Traveling Afoot
Finding Rest

Space to Dream

I ate lunch alone today.  Don't feel sorry for me.  I needed space to think, and my favorite Italian restaurant is perfect for that, like sliding on a pair of old shoes.

When I walked in, Lena, the hostess, said "Just one?," and I said, "Just me." I never even slowed down.  I pointed to the corner booth, said "I'm going to my hole," and she nodded.  This happens once every two weeks or so.  I sit down, they bring me what I always eat, keep the ice tea flowing, and pretty much leave me alone.  There's no chit-chat like a bartender might engage in with a single diner like me. Occasionally the owner, Frank, an Italian immigrant, walks out of the kitchen, maybe out onto the sidewalk, looks around, and comes back in.  We say hello.  But he knows what I am there for.

Today I am reading Leaving Orbit: Notes of the Last Days of American Spaceflight, by Margaret Lazarus Dean, an English professor at UT Knoxville. That's an ominous title.
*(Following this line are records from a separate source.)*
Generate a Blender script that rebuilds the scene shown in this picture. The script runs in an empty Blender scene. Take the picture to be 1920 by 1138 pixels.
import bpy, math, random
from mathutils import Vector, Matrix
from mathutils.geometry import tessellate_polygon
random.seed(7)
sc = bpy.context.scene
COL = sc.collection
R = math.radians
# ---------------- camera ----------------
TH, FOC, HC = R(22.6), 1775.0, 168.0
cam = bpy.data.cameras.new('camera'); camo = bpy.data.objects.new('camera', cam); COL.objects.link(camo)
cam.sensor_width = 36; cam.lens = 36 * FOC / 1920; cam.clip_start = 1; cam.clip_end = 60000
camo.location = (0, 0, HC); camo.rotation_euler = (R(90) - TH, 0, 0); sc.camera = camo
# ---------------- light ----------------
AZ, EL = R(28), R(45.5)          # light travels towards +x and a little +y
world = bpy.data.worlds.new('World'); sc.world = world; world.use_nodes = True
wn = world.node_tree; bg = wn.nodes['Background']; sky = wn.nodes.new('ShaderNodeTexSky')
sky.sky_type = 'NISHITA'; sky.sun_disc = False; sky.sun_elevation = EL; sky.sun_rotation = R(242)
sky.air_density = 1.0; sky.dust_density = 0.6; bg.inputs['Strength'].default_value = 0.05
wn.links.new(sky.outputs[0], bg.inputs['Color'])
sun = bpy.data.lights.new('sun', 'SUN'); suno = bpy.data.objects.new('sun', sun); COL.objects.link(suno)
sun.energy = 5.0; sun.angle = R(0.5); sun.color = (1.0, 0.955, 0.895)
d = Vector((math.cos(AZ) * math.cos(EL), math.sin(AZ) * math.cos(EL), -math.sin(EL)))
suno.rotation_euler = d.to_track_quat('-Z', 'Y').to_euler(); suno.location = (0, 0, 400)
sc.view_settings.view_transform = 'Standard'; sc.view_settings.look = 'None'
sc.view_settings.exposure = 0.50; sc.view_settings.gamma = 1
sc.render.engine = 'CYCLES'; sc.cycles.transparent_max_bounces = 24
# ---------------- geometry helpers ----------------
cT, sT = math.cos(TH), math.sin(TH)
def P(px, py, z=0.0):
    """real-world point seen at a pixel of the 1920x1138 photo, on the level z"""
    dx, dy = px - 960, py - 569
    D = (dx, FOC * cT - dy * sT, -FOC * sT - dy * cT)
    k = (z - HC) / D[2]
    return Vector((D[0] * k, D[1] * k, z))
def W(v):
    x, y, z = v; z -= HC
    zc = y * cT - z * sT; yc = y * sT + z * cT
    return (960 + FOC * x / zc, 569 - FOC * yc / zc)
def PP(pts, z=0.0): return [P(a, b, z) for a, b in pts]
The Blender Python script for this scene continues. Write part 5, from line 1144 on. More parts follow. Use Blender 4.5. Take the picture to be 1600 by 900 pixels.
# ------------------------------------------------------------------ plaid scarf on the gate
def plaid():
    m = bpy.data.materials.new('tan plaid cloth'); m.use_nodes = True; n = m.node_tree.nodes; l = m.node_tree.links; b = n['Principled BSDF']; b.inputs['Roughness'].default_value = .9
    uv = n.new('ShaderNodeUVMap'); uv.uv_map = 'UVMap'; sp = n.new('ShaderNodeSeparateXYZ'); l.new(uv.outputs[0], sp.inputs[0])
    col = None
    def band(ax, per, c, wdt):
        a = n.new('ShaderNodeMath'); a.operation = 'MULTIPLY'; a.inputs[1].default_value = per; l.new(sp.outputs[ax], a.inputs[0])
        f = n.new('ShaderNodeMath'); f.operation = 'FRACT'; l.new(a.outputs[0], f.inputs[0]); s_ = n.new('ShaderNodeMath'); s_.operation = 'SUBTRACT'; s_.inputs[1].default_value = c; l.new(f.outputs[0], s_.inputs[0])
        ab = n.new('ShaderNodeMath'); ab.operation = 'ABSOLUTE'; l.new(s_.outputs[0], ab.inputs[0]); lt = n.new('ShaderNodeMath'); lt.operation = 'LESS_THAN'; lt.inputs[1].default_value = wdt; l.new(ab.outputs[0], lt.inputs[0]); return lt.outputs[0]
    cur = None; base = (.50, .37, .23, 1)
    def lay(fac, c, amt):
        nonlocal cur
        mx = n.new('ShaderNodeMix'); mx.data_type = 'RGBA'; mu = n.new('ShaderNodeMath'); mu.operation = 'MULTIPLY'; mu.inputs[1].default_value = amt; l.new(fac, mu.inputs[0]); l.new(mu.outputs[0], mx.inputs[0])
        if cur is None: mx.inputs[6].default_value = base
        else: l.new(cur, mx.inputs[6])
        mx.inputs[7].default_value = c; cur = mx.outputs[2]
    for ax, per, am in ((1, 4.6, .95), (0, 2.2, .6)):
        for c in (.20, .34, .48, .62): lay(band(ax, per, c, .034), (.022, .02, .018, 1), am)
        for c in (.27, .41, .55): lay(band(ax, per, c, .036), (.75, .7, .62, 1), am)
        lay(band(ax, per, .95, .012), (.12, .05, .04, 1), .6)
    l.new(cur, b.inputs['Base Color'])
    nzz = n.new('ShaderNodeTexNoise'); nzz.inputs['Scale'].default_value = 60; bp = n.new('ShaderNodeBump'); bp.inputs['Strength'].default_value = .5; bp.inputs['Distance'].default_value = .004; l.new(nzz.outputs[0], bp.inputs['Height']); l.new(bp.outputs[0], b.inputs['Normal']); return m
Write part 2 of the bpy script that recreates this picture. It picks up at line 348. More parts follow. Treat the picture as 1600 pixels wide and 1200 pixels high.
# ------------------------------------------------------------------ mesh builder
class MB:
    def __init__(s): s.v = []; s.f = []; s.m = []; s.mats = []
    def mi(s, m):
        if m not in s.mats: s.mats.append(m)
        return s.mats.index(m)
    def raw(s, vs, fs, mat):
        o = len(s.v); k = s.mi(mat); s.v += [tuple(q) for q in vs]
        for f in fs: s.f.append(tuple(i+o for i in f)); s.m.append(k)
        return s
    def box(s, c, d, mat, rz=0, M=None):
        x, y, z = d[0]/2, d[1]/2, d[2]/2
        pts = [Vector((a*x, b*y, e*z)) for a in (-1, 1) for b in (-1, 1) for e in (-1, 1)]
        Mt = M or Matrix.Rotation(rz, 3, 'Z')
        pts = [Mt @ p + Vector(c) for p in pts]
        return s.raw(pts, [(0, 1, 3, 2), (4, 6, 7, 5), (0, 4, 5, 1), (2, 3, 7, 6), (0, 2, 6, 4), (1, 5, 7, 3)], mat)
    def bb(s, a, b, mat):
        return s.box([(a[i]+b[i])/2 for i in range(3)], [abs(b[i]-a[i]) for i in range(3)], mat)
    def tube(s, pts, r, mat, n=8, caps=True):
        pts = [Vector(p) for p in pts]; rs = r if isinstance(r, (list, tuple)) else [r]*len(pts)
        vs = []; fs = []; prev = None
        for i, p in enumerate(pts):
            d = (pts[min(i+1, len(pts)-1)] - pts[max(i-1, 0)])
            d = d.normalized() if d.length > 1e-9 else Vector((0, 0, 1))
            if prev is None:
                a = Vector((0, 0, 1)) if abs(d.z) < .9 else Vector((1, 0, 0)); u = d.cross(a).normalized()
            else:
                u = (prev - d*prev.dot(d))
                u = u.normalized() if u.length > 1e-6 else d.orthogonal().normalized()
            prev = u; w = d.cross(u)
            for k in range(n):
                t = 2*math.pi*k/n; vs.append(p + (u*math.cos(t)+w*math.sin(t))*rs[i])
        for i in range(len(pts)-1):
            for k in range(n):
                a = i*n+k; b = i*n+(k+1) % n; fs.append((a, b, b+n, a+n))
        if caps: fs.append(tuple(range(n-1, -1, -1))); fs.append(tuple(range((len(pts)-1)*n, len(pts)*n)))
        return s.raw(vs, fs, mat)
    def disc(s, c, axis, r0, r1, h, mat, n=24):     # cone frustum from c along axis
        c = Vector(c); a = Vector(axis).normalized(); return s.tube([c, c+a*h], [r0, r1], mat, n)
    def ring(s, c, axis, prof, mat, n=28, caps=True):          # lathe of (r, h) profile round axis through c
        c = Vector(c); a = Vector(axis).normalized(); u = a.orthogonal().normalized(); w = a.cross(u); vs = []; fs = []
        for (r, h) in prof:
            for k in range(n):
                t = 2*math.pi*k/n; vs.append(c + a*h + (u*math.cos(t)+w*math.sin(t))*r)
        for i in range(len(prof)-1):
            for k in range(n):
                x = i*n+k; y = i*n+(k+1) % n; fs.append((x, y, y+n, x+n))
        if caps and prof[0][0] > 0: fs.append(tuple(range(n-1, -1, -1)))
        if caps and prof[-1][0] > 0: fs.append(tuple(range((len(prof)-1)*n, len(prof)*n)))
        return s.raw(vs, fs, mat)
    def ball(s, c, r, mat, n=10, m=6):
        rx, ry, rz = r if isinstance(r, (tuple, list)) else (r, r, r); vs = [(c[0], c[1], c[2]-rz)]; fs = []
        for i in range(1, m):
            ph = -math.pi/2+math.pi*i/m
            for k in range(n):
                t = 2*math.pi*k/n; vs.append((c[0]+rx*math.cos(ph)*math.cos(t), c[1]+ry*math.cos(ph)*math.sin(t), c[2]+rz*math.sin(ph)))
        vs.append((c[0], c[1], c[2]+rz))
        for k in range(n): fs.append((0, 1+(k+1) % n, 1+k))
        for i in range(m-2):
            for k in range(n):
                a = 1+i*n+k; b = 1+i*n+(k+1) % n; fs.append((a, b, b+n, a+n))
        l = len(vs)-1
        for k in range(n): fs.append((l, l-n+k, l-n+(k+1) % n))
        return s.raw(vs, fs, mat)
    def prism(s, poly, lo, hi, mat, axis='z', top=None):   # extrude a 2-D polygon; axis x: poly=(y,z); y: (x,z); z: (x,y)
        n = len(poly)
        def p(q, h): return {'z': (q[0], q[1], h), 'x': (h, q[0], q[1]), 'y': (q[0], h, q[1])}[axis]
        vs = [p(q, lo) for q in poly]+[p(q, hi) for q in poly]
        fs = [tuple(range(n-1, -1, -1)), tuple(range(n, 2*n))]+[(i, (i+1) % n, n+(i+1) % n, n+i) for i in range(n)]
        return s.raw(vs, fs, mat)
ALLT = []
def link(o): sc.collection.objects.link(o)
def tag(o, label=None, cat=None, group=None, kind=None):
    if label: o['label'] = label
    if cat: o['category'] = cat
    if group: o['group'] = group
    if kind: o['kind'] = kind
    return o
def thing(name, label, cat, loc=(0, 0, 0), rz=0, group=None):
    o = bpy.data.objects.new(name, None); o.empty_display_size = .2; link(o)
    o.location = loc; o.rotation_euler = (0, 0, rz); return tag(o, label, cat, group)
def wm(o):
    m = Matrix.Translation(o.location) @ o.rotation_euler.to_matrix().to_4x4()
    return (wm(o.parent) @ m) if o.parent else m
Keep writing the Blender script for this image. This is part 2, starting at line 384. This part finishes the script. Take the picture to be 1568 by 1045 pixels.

I am 96 pages in, and I keep hoping for more but keep coming up short.  Yet I can't stop.  Dean, who is quite a bit younger than me, is no doubt a fan of all things space, but so far this is a book about a young author writing a book, with shallow observations, laments over being born too late, and "ga-ga" moments, as when she spent a couple hours with Buzz Aldrin.  She deeply regrets being born too late to see the "heroic era" of spaceflight, and yet I have rarely read so many words about so little.  She pulls off the 528 Causeway on Merritt Island to watch with other tourists one of the last shuttle launches, and I long for rich descriptions of Discovery's liftoff, for deep reflections on the era, the flora and fauna of the island, anything.  But she doesn't have the words.  Asked her impression of the launch by a friend, all she can muster is "awesome," with the explanation that "sometimes the most complex events are summed up in a single word."  Maybe, but not that word.  But I still have a couple hundred pages to go, so maybe the fire is in the finish.

I take a bite of pizza. I am cutting my single oversized slice with knife and fork, making it last, as if I were writing Notes From the Last Days of Pizza, as if I need to describe it all to you, reader.  Frank's pizza is little more than a delicious sizzling piece of cheese held together by the slightest of flour atoms, like raclette, the only Swiss dish I care for.  Lena fills my glass, breezes by.  "Thanks," I say, not even looking up, deep in the Last Orbit, in space. I know why I'm reading the book. I'm a sucker for melancholy tales, for wistful longings, for lost dreams.  Or maybe, magically, I hope to see someone I know in these pages, might see what they see as they drive up to Kennedy Space Center, as the Vehicle Assembly Building looms staggeringly large over them, a building which seems to touch the clouds and welcome the sky. I'd look with their eyes over a archipelago of buildings strewn across Florida marsh and sand and wonder: What now? Seeing the open horizon, suddenly I don't feel so melancholy at all, even believe that Cape Canaveral-sized dreams are still worth dreaming, that even I might reach a metaphoric star.

"Thanks Lena," I say.  Thanks for that bit of space to fuel my day, to dream.